What to produce:
Repeat every line of the listing below exactly, minus the pictures.

Data:
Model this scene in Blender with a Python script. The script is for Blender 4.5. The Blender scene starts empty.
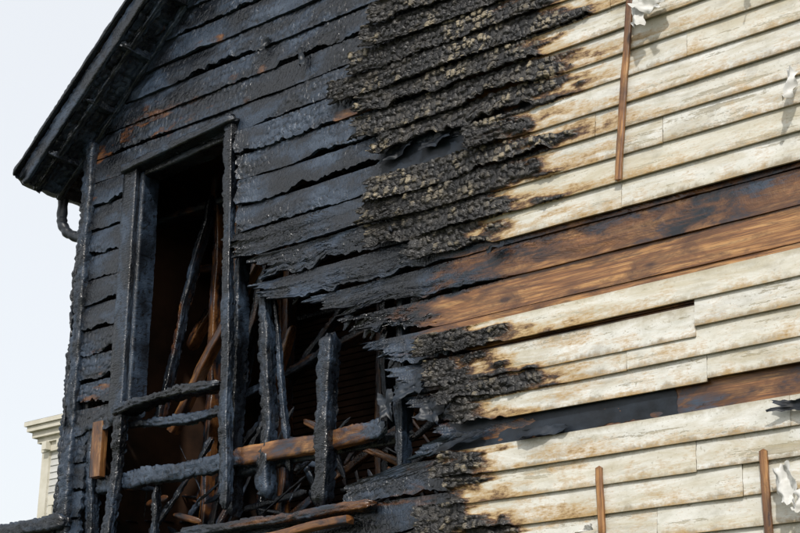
import bpy, math, random
import numpy as np
random.seed(4)
# ---------------------------------------------------------------- noise helpers
def h2(i,j,s):
    v=np.sin(i*127.1+j*311.7+s*74.7)*43758.5453
    return v-np.floor(v)
def vn(x,y,s=0):
    x=np.asarray(x,float); y=np.asarray(y,float)+0*x; x=x+0*y
    xi=np.floor(x); yi=np.floor(y); fx=x-xi; fy=y-yi
    fx=fx*fx*(3-2*fx); fy=fy*fy*(3-2*fy)
    a=h2(xi,yi,s); b=h2(xi+1,yi,s); c=h2(xi,yi+1,s); d=h2(xi+1,yi+1,s)
    return a+(b-a)*fx+(c-a)*fy+(a-b-c+d)*fx*fy
def fbm(x,y,s=0,o=4):
    t=0; a=.5; n=0
    for k in range(o):
        t=t+a*vn(np.asarray(x)*2**k,np.asarray(y)*2**k,s+k*3.1); n+=a; a*=.5
    return t/n
def vor(x,y,s=0):
    xi=np.floor(x); yi=np.floor(y)
    f1=np.full(x.shape,9.); f2=np.full(x.shape,9.); r=np.zeros(x.shape)
    for di in (-1,0,1):
        for dj in (-1,0,1):
            ci=xi+di; cj=yi+dj
            px=ci+.5+.75*(h2(ci,cj,s)-.5); py=cj+.5+.75*(h2(ci,cj,s+5)-.5)
            d=np.maximum(abs(x-px),abs(y-py))*.75+np.hypot(x-px,y-py)*.25
            rr=h2(ci,cj,s+9); m=d<f1
            f2=np.where(m,f1,np.minimum(f2,d)); f1=np.where(m,d,f1); r=np.where(m,rr,r)
    return f2-f1,r
def ss(a,b,x):
    t=np.clip((np.asarray(x)-a)/(b-a),0,1); return t*t*(3-2*t)
# ---------------------------------------------------------------- mesh collector
class Col:
    def __init__(s): s.V=[];s.F=[];s.c=[];s.r=[];s.t=[];s.g=[];s.e=[];s.n=0
    def add(s,V,F,c,r,t,g,e=.5):
        V=np.asarray(V,float).reshape(-1,3); n=len(V)
        s.V.append(V); s.F.append(np.asarray(F,int).reshape(-1,4)+s.n); s.n+=n
        for L,a in ((s.c,c),(s.r,r),(s.t,t),(s.e,e)): L.append(np.broadcast_to(np.asarray(a,float).ravel() if np.ndim(a) else a,(n,)).copy())
        s.g.append(np.asarray(g,float).reshape(-1,3))
    def build(s,name,mat,parent,smooth=True):
        V=np.concatenate(s.V);F=np.concatenate(s.F)
        me=bpy.data.meshes.new(name)
        me.vertices.add(len(V)); me.vertices.foreach_set('co',V.ravel())
        me.loops.add(F.size); me.loops.foreach_set('vertex_index',F.ravel().astype(np.int32))
        me.polygons.add(len(F)); me.polygons.foreach_set('loop_start',np.arange(0,F.size,4,dtype=np.int32))
        me.polygons.foreach_set('loop_total',np.full(len(F),4,dtype=np.int32))
        me.polygons.foreach_set('use_smooth',np.full(len(F),smooth))
        me.update(calc_edges=True)
        for nm,L in (('char',s.c),('ridge',s.r),('tone',s.t),('vpos',s.e)):
            a=me.attributes.new(nm,'FLOAT','POINT'); a.data.foreach_set('value',np.concatenate(L))
        a=me.attributes.new('gc','FLOAT_VECTOR','POINT'); a.data.foreach_set('vector',np.concatenate(s.g).ravel())
        me.materials.append(mat)
        ob=bpy.data.objects.new(name,me); bpy.context.scene.collection.objects.link(ob)
        if parent: ob.parent=parent
        return ob
def gridfaces(nr,nc,off=0):
    i=np.arange(nr*nc).reshape(nr,nc)+off
    return np.stack([i[:-1,:-1],i[:-1,1:],i[1:,1:],i[1:,:-1]],-1).reshape(-1,4)
def ringidx(nr,nc):
    i=np.arange(nr*nc).reshape(nr,nc)
    return np.concatenate([i[0,:],i[1:,-1],i[-1,-2::-1],i[-2::-1,0]])
def addsheet(C,X,Y,Z,thick,c,r,t,g,e=.5):
    nr,nc=X.shape
    V=np.stack([X,Y,Z],-1).reshape(-1,3); G=np.stack([g[0],g[1],0*X+t*17],-1).reshape(-1,3)
    c=(c+0*X).ravel(); r=(r+0*X).ravel(); e=(e+0*X).ravel()
    C.add(V,gridfaces(nr,nc),c,r,t,G,e)
    if thick:
        k=ringidx(nr,nc); A=V[k]; B=A+np.array([0,thick,0]); m=len(k)
        i=np.arange(m-1); F=np.stack([i+1,i,i+m,i+1+m],-1)
        C.add(np.concatenate([A,B]),F,np.tile(c[k],2),np.concatenate([r[k],r[k]*.4]),t,np.concatenate([G[k],G[k]+[0,.03,0]]),np.tile(e[k],2))
SEED=[1]
def board(C,z0,z1,xl,xr,y,lap=0,thick=.018,charf=lambda X,Z:0*X,res=.008,ally=.006,cell=(.03,.036),
          rag=.02,sl=0,endrag=(.02,.003),cup=0,curlL=0,wave=.006,rough=.008,ragT=.5,lapc=0,patchy=False):
    SEED[0]+=1; sd=SEED[0]*1.37; tone=h2(sd,3.3,1.)
    nt=max(2,int(round((z1-z0)/res)))+1
    T=np.linspace(0,1,nt); Zb=z0+T*(z1-z0)
    XL=np.asarray(xl(Zb) if callable(xl) else xl)+0*Zb; XR=np.asarray(xr(Zb) if callable(xr) else xr)+0*Zb
    XL=XL+(fbm(Zb*30,sd,2)-.5)*2.4*endrag[0]+(vn(Zb*130,sd,7)-.5)*endrag[0]*.8
    XR=XR+(fbm(Zb*30,sd,12)-.5)*2.4*endrag[1]
    if (XR-XL).mean()<.03: return
    ns=max(2,int(round((XR-XL).max()/res)))+1
    S=np.linspace(0,1,ns); X=XL[:,None]+(XR-XL)[:,None]*S[None,:]
    Z=Zb[:,None]+0*X; T2=T[:,None]+0*X
    c=np.clip(charf(X,Z),-.3,1.3)
    cc=ss(.35,.8,c)
    loc=ss(.35,.65,fbm(X*1.7,sd,21))*1.3+.25
    zb=z0+rag*cc*loc*np.clip(fbm(X*8,sd,3)*1.9+fbm(X*38,sd,13)*.7-.95,-.1,2)+.0025*(fbm(X*4,sd,5)-.5)
    zt=z1-rag*ragT*cc*loc*fbm(X*16,sd,4)
    Z=zb+(zt-zb)*T2
    Z=Z+sl*(X-X.max())
    wx=(fbm(X*16,Z*16,sd)-.5)*.7; wz=(fbm(X*16,Z*16,sd+4)-.5)*.5
    e,r=vor(X/cell[0]+wx,Z/cell[1]+wz,sd)
    ridge=ss(.02,.22,e)
    am=(ss(.35,.65,fbm(X*2.2,Z*4,41))*1.7+.3) if patchy else 1
    Y=y-(lap+lapc*cc*ss(.3,.7,fbm(X*2.,sd,17)))*(1-T2)-ridge*(.35+.9*r)*cc*ally*am-(fbm(X*2.5,Z*9,sd)-.5)*wave-(fbm(X*9,Z*22,sd+2)-.5)*rough*cc
    Y=Y+cup*(2*T2-1)**2*cc
    Y=Y-curlL*np.exp(-(X-XL[:,None])/.12)*cc*(fbm(X*3,sd,9))
    addsheet(C,X,Y,Z,thick,c,(ridge*(.35+.65*r))**(1 if not patchy else .5+.5*np.minimum(am,1)),tone,(X,Z),T2)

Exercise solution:
Model this scene in Blender with a Python script. The script is for Blender 4.5. The Blender scene starts empty.
import bpy, math, random
import numpy as np
random.seed(4)
# ---------------------------------------------------------------- noise helpers
def h2(i,j,s):
    v=np.sin(i*127.1+j*311.7+s*74.7)*43758.5453
    return v-np.floor(v)
def vn(x,y,s=0):
    x=np.asarray(x,float); y=np.asarray(y,float)+0*x; x=x+0*y
    xi=np.floor(x); yi=np.floor(y); fx=x-xi; fy=y-yi
    fx=fx*fx*(3-2*fx); fy=fy*fy*(3-2*fy)
    a=h2(xi,yi,s); b=h2(xi+1,yi,s); c=h2(xi,yi+1,s); d=h2(xi+1,yi+1,s)
    return a+(b-a)*fx+(c-a)*fy+(a-b-c+d)*fx*fy
def fbm(x,y,s=0,o=4):
    t=0; a=.5; n=0
    for k in range(o):
        t=t+a*vn(np.asarray(x)*2**k,np.asarray(y)*2**k,s+k*3.1); n+=a; a*=.5
    return t/n
def vor(x,y,s=0):
    xi=np.floor(x); yi=np.floor(y)
    f1=np.full(x.shape,9.); f2=np.full(x.shape,9.); r=np.zeros(x.shape)
    for di in (-1,0,1):
        for dj in (-1,0,1):
            ci=xi+di; cj=yi+dj
            px=ci+.5+.75*(h2(ci,cj,s)-.5); py=cj+.5+.75*(h2(ci,cj,s+5)-.5)
            d=np.maximum(abs(x-px),abs(y-py))*.75+np.hypot(x-px,y-py)*.25
            rr=h2(ci,cj,s+9); m=d<f1
            f2=np.where(m,f1,np.minimum(f2,d)); f1=np.where(m,d,f1); r=np.where(m,rr,r)
    return f2-f1,r
def ss(a,b,x):
    t=np.clip((np.asarray(x)-a)/(b-a),0,1); return t*t*(3-2*t)
# ---------------------------------------------------------------- mesh collector
class Col:
    def __init__(s): s.V=[];s.F=[];s.c=[];s.r=[];s.t=[];s.g=[];s.e=[];s.n=0
    def add(s,V,F,c,r,t,g,e=.5):
        V=np.asarray(V,float).reshape(-1,3); n=len(V)
        s.V.append(V); s.F.append(np.asarray(F,int).reshape(-1,4)+s.n); s.n+=n
        for L,a in ((s.c,c),(s.r,r),(s.t,t),(s.e,e)): L.append(np.broadcast_to(np.asarray(a,float).ravel() if np.ndim(a) else a,(n,)).copy())
        s.g.append(np.asarray(g,float).reshape(-1,3))
    def build(s,name,mat,parent,smooth=True):
        V=np.concatenate(s.V);F=np.concatenate(s.F)
        me=bpy.data.meshes.new(name)
        me.vertices.add(len(V)); me.vertices.foreach_set('co',V.ravel())
        me.loops.add(F.size); me.loops.foreach_set('vertex_index',F.ravel().astype(np.int32))
        me.polygons.add(len(F)); me.polygons.foreach_set('loop_start',np.arange(0,F.size,4,dtype=np.int32))
        me.polygons.foreach_set('loop_total',np.full(len(F),4,dtype=np.int32))
        me.polygons.foreach_set('use_smooth',np.full(len(F),smooth))
        me.update(calc_edges=True)
        for nm,L in (('char',s.c),('ridge',s.r),('tone',s.t),('vpos',s.e)):
            a=me.attributes.new(nm,'FLOAT','POINT'); a.data.foreach_set('value',np.concatenate(L))
        a=me.attributes.new('gc','FLOAT_VECTOR','POINT'); a.data.foreach_set('vector',np.concatenate(s.g).ravel())
        me.materials.append(mat)
        ob=bpy.data.objects.new(name,me); bpy.context.scene.collection.objects.link(ob)
        if parent: ob.parent=parent
        return ob
def gridfaces(nr,nc,off=0):
    i=np.arange(nr*nc).reshape(nr,nc)+off
    return np.stack([i[:-1,:-1],i[:-1,1:],i[1:,1:],i[1:,:-1]],-1).reshape(-1,4)
def ringidx(nr,nc):
    i=np.arange(nr*nc).reshape(nr,nc)
    return np.concatenate([i[0,:],i[1:,-1],i[-1,-2::-1],i[-2::-1,0]])
def addsheet(C,X,Y,Z,thick,c,r,t,g,e=.5):
    nr,nc=X.shape
    V=np.stack([X,Y,Z],-1).reshape(-1,3); G=np.stack([g[0],g[1],0*X+t*17],-1).reshape(-1,3)
    c=(c+0*X).ravel(); r=(r+0*X).ravel(); e=(e+0*X).ravel()
    C.add(V,gridfaces(nr,nc),c,r,t,G,e)
    if thick:
        k=ringidx(nr,nc); A=V[k]; B=A+np.array([0,thick,0]); m=len(k)
        i=np.arange(m-1); F=np.stack([i+1,i,i+m,i+1+m],-1)
        C.add(np.concatenate([A,B]),F,np.tile(c[k],2),np.concatenate([r[k],r[k]*.4]),t,np.concatenate([G[k],G[k]+[0,.03,0]]),np.tile(e[k],2))
SEED=[1]
def board(C,z0,z1,xl,xr,y,lap=0,thick=.018,charf=lambda X,Z:0*X,res=.008,ally=.006,cell=(.03,.036),
          rag=.02,sl=0,endrag=(.02,.003),cup=0,curlL=0,wave=.006,rough=.008,ragT=.5,lapc=0,patchy=False):
    SEED[0]+=1; sd=SEED[0]*1.37; tone=h2(sd,3.3,1.)
    nt=max(2,int(round((z1-z0)/res)))+1
    T=np.linspace(0,1,nt); Zb=z0+T*(z1-z0)
    XL=np.asarray(xl(Zb) if callable(xl) else xl)+0*Zb; XR=np.asarray(xr(Zb) if callable(xr) else xr)+0*Zb
    XL=XL+(fbm(Zb*30,sd,2)-.5)*2.4*endrag[0]+(vn(Zb*130,sd,7)-.5)*endrag[0]*.8
    XR=XR+(fbm(Zb*30,sd,12)-.5)*2.4*endrag[1]
    if (XR-XL).mean()<.03: return
    ns=max(2,int(round((XR-XL).max()/res)))+1
    S=np.linspace(0,1,ns); X=XL[:,None]+(XR-XL)[:,None]*S[None,:]
    Z=Zb[:,None]+0*X; T2=T[:,None]+0*X
    c=np.clip(charf(X,Z),-.3,1.3)
    cc=ss(.35,.8,c)
    loc=ss(.35,.65,fbm(X*1.7,sd,21))*1.3+.25
    zb=z0+rag*cc*loc*np.clip(fbm(X*8,sd,3)*1.9+fbm(X*38,sd,13)*.7-.95,-.1,2)+.0025*(fbm(X*4,sd,5)-.5)
    zt=z1-rag*ragT*cc*loc*fbm(X*16,sd,4)
    Z=zb+(zt-zb)*T2
    Z=Z+sl*(X-X.max())
    wx=(fbm(X*16,Z*16,sd)-.5)*.7; wz=(fbm(X*16,Z*16,sd+4)-.5)*.5
    e,r=vor(X/cell[0]+wx,Z/cell[1]+wz,sd)
    ridge=ss(.02,.22,e)
    am=(ss(.35,.65,fbm(X*2.2,Z*4,41))*1.7+.3) if patchy else 1
    Y=y-(lap+lapc*cc*ss(.3,.7,fbm(X*2.,sd,17)))*(1-T2)-ridge*(.35+.9*r)*cc*ally*am-(fbm(X*2.5,Z*9,sd)-.5)*wave-(fbm(X*9,Z*22,sd+2)-.5)*rough*cc
    Y=Y+cup*(2*T2-1)**2*cc
    Y=Y-curlL*np.exp(-(X-XL[:,None])/.12)*cc*(fbm(X*3,sd,9))
    addsheet(C,X,Y,Z,thick,c,(ridge*(.35+.65*r))**(1 if not patchy else .5+.5*np.minimum(am,1)),tone,(X,Z),T2)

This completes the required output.